WHAT IS PRUDENT POLICY?
Administration officials have decided to follow what some bureaucrats and environmental lobbyists call a "no-regrets" policy. Basically, this policy works on the "just in case" principle: government should take decisive, albeit expensive, action if a potentially serious problem is possible -- just in case. But while this argument may sound plausible, it ignores the dangers of overreaction. Hundreds of thousands of Americans could lose their jobs as the Administration combats what may well be an entirely mythical problem.
When faced with uncertain science like the theory of global warming, what should the government do? One of four basic strategies can be adopted, depending on the particular situation. (S. Fred Singer, "Environmental Strategies with Uncertain Science," Regulation, Winter 1990, p. 65.)
OPTION #1: Take no action, not even research. This option is, of course, costless, but it introduces the danger both of not dealing with a potential problem and of not learning the degree of a possible threat.
OPTION #2: Conduct more research, but take no other action. This option is relatively inexpensive, yet increases knowledge of the scope and likelihood of a potential problem. It risks the possible consequences associated with deferring action and having to catch up later; but if stepped-up research shows the problem to have been overrated, or nonexistent, huge and unnecessary costs will have been avoided.
OPTION #3: Take limited action to control greenhouse emissions, phased in over a period. This option is also less expensive than tackling the problem -- again, assuming it exists -- completely and immediately; but it is extremely expensive when compared with research, and the result may be huge expenditures on a problem that does not exist.
OPTION #4: Undertake full control of emissions on an emergency timetable. This option addresses the potential harm as quickly and thoroughly as possible, but it also means a heavy cost to the economy for what may be a nonexistent problem.
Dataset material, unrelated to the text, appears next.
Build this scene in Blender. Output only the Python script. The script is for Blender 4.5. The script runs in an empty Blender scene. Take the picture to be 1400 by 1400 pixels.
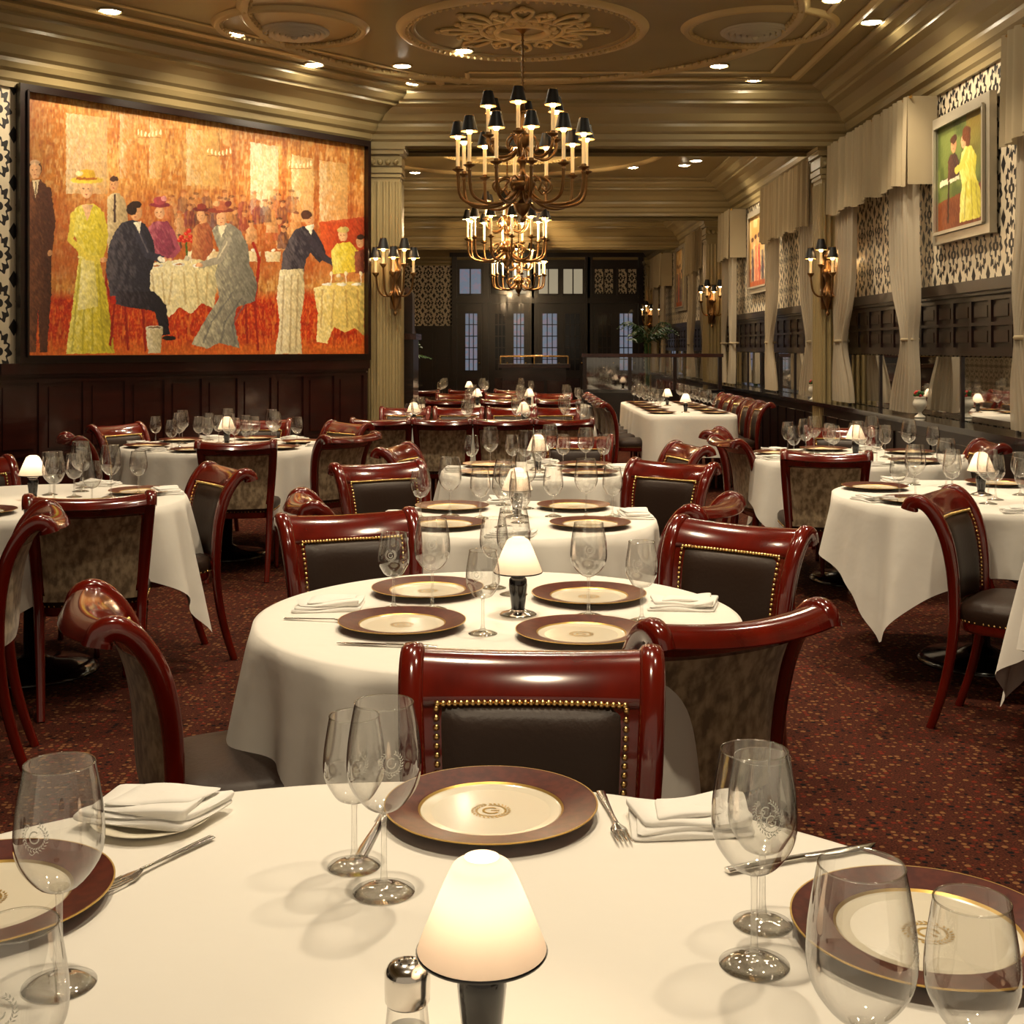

If real, the threat posed by global warming is large enough to rule out the first option as sound policy. Likewise, the cost to Americans of an emergency program to avert an improbable catastrophe is heavy enough to rule out the fourth option.
The decision as to whether the U.S. should "take action" or increase research should be based on the potential cost of delaying action while research is conducted compared with the cost of action. According to a scientific panel of the George C. Marshall Institute, a Washington, DC.-based public policy institute focusing on scientific matters, two important studies indicate that the cost of delay is in fact very small:
The calculations [of both studies] show that a five-year delay in limiting carbon emissions will make the world warmer in the next century by at most one tenth of a degree, compared to how warm it will be if there were no delay. (George C. Marshall Institute, "Global Warming Update: Recent Scientific Findings," 1992.)
Meanwhile, knowledge is increasing rapidly because of stepped-up research. The vast majority of what scientists know about climate change has been learned in the last three or four years, and this knowledge is expected to increase substantially more within a few years.
Despite the need for more data, and although the United States is under no international obligation to leap without looking, the Administration is pursuing the third option. Indeed, "this [national action plan] is a political commitment of the president," according to Dr. Susan Tierney, Assistant Secretary for Policy, Planning, and Program Evaluation at the Department of Energy. (Speaking before U.S. Senate Committee on Energy and Natural Resources hearing on Administration's National Action Plan to Reduce Greenhouse Gases, October 28, 1993.) Yet the total costs are unknown. The $63 billion cost of the Administration's plan almost certainly is an underestimate -- and it is only the first installment. If the aim is to limit CO2 emissions during the next century, the United States will have to continue its efforts beyond the year 2000.
Given the enormous but unknown costs and the negligible danger from delay, the focus of U.S. efforts should be to expand scientific knowledge about global warming, not to spend billions on a program to minimize the risk of an improbable theory. Specifically, the U.S. should:
Continue federal funding for climate change research.
Currently, the U.S. spends more on climate change research than the rest of the world combined. Yet some environmentalists, as well as the Office of Technology Assessment, advocate reducing scientific research on whether global climate change will occur. (Office of Technology Assessment, Preparing for an Uncertain Climate -- Volume II, OTA-568, October 1993.) Instead, they want funds to be devoted to studying the effects of global warming based on the assumption that because runaway global warming could come suddenly at any time, it is better to act now on this extreme improbability than to determine whether it is even possible.
Open the National Archives to climate change researchers.
Subject to legitimate national security concerns, such as sources and methods of intelligence gathering and existing programs, scientific researchers should have access to the National Archives, which houses mountains of data that could be used to accelerate research. Collected by surveillance satellites, aircraft, submarines, and oceanographic vessels, these data could aid in research on past contours and thaw rates of polar ice caps, ocean chemistry and temperatures, and scores of other questions.
These two steps would ensure that scientists could continue to increase their knowledge of climate interaction at a rapid rate. Moreover, America would avoid the mistake of spending enormous sums of money on what science may show to be a non-problem.
CONCLUSION
Faced with an uncertain science and the known consequences of rash action, sound public policy demands that lawmakers use care in choosing how the United States addresses global warming. If billions of dollars are squandered on what turns out to be a "Chicken Little" threat, lawmakers will have failed in their duty.
As envisioned, the Clinton Administration's National Action Plan will impose large costs on all households even though scientists remain divided as to whether adverse climate changes will occur. The wisest course of action would be to increase the corpus of knowledge of the Earth's atmosphere before spending billions on potentially unnecessary programs.